The father-and-son anglers were trying to keep their fish out of the other's way when a Dipsy Diver rod started to screech, and Brandon joined the fray to make it a Duprey tripleheader. But luck like this couldn't last. With the anglers fighting fish and Gnatkowski darting around trying to clear the other lines, the cockpit looked like the Labor Day sale at Macy's bargain basement, and Brandon's fish wrapped the lure around one of the lead core lines and kicked off.

The others were well hooked, though, and the other two Dupreys soon were posing for pictures with a couple of 20-pound chinooks that shone like mirrors in the camera flashes.

"I knew they were in here," Gnatkowski said. "They hit as soon as we got to that shelf where it drops real fast to 100 feet. They were just out a little farther than yesterday."

It has been an excellent year for salmon fishing on Lake Michigan, despite hot weather that has kept surface water temperatures in the 70s most of the time. Monday, the water was still 68 degrees at the surface, but most of the fish were in cooler water 50-60 feet down.

"When we're out fishing over deeper water, we've been using spoons and flashers and trolling flies because the cohos, steelhead and 2- and 3-year-old chinooks are still actively feeding," Gnatkowski said. "When we get in shallow, it's all 4-year-old chinooks, and we have to use big exciter baits like J-plugs and magnum Wiggle Warts."

Equalizer was the only boat fishing off Big Sable Point on the last day of the Labor Day holiday. Gnatkowski waved a hand at the big seas and said, "This sure thins the competition out some. Yesterday, it was real flat, and I bet there were 100 boats fishing right here. That's been a real problem all summer -- boat traffic. Everyone and his brother is fishing Lake Michigan because we have the fish."

About 150 miles to the south, Capt. Ken Neidlinger said fishing was still good in the big lake off the mouth of the St. Joseph River because water temperatures in the mid-70s had kept the fish from starting the spawning run.

"Usually, the kings come roaring into the pier heads the day after Labor Day," Neidlinger said Tuesday. "We went out this morning and fished the pier heads and only got three. We went up the river to the mouth of Pipestone Creek and caught seven skamania steelhead on bobbers and spawn. The water in the creek was 60 degrees, and the water in the main river was 75, and the fish were hanging right at the mouth of the creek."
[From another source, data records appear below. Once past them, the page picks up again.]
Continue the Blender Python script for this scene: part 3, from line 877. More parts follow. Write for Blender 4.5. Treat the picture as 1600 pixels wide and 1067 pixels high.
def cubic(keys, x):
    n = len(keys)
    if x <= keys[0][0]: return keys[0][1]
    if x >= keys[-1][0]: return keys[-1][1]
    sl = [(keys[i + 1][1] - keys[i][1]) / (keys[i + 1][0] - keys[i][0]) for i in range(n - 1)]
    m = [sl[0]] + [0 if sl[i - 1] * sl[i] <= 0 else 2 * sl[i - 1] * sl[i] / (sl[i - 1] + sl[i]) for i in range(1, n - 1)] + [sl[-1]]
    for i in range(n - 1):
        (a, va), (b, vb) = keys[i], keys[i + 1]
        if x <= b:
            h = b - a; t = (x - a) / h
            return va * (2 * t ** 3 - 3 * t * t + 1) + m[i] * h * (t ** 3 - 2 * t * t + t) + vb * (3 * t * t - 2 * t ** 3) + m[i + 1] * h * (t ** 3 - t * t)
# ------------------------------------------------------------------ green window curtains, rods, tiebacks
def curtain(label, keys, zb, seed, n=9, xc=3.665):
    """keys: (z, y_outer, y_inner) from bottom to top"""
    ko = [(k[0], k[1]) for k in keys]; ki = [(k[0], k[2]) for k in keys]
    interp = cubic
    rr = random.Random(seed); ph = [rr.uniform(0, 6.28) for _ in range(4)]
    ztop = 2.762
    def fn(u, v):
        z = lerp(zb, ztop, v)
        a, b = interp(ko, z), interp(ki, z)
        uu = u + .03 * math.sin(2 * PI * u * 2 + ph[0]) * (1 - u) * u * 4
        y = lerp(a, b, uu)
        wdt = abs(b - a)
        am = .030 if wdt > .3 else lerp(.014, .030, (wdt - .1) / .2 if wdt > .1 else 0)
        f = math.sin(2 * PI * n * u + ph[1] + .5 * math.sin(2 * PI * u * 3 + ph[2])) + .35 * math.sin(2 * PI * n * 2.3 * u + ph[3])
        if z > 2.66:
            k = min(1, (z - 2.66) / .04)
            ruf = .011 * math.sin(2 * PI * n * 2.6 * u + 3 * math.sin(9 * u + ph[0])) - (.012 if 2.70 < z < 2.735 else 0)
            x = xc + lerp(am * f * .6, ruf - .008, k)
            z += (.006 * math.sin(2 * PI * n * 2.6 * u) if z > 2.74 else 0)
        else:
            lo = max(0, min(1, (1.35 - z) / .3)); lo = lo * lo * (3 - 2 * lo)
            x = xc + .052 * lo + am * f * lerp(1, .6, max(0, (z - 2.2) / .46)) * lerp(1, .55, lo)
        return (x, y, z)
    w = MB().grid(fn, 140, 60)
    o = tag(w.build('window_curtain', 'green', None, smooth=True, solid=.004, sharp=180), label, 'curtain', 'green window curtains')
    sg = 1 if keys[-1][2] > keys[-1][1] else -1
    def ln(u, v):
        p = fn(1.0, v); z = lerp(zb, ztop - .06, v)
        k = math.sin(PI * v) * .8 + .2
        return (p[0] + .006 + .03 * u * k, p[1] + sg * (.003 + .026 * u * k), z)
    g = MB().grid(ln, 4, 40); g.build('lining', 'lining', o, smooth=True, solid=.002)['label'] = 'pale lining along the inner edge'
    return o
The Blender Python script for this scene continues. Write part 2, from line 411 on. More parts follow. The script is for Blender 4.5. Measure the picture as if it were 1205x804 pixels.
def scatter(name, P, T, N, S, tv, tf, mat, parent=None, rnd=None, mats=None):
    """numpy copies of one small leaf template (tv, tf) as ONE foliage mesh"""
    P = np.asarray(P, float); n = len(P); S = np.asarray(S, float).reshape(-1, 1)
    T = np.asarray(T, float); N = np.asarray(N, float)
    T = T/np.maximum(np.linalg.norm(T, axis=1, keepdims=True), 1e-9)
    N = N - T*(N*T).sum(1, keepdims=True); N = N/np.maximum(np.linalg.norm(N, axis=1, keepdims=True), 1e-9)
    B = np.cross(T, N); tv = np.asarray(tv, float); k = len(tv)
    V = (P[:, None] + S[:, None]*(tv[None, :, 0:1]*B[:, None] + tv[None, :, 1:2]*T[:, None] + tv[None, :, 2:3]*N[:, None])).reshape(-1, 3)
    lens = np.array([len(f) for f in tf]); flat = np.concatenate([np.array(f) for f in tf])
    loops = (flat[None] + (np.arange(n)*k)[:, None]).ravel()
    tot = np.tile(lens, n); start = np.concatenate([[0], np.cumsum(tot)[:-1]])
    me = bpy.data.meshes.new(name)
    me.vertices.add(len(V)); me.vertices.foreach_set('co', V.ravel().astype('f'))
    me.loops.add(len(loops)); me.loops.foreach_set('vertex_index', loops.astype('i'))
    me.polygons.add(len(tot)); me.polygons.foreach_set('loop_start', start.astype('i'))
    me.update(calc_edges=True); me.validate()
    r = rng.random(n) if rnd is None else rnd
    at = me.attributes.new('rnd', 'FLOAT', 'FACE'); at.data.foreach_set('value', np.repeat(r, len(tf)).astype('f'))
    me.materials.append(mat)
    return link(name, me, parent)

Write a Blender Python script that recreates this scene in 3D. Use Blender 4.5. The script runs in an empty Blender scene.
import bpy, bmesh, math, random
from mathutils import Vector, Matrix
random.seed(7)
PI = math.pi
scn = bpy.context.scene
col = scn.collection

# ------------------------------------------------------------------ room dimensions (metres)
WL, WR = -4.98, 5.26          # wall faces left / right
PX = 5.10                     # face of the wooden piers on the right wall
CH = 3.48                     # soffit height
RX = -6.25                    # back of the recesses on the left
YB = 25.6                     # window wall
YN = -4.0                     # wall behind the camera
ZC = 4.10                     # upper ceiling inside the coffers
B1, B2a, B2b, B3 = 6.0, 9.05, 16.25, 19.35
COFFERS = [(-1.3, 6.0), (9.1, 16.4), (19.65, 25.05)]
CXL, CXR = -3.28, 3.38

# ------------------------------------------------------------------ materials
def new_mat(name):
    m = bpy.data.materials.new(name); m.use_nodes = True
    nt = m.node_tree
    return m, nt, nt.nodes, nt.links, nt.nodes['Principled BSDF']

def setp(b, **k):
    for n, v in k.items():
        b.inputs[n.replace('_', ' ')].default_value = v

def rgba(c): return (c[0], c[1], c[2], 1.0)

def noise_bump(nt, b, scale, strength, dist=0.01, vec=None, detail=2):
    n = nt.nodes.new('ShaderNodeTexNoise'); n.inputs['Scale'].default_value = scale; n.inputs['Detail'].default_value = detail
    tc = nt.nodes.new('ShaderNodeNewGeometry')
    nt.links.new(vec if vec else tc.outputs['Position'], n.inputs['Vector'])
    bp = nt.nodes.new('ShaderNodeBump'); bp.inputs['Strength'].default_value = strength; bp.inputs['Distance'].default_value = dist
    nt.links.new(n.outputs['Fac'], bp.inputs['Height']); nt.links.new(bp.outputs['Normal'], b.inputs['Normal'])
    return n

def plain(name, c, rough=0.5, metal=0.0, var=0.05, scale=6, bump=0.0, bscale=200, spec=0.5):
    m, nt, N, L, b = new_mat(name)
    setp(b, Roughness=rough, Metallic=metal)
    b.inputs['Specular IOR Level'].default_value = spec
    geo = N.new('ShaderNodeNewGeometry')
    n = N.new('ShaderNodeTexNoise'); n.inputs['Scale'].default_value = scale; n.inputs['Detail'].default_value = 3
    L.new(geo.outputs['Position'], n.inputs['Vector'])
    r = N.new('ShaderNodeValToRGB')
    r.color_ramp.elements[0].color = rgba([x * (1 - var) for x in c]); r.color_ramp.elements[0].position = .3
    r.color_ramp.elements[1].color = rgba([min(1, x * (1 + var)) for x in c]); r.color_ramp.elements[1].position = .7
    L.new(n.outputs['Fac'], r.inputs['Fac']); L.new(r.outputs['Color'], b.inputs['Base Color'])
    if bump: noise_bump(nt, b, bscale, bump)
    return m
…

Neidlinger, who runs Silverking charters out of St. Joseph, said a slight drop in water temperature and a good rain should bring the chinooks pouring into the river "because they have to start spawning sometime."

Late August is usually the time when anglers catch the biggest chinooks as they gather offshore, but the warm weather has delayed things, and trollers should be catching adult chinooks through mid-September.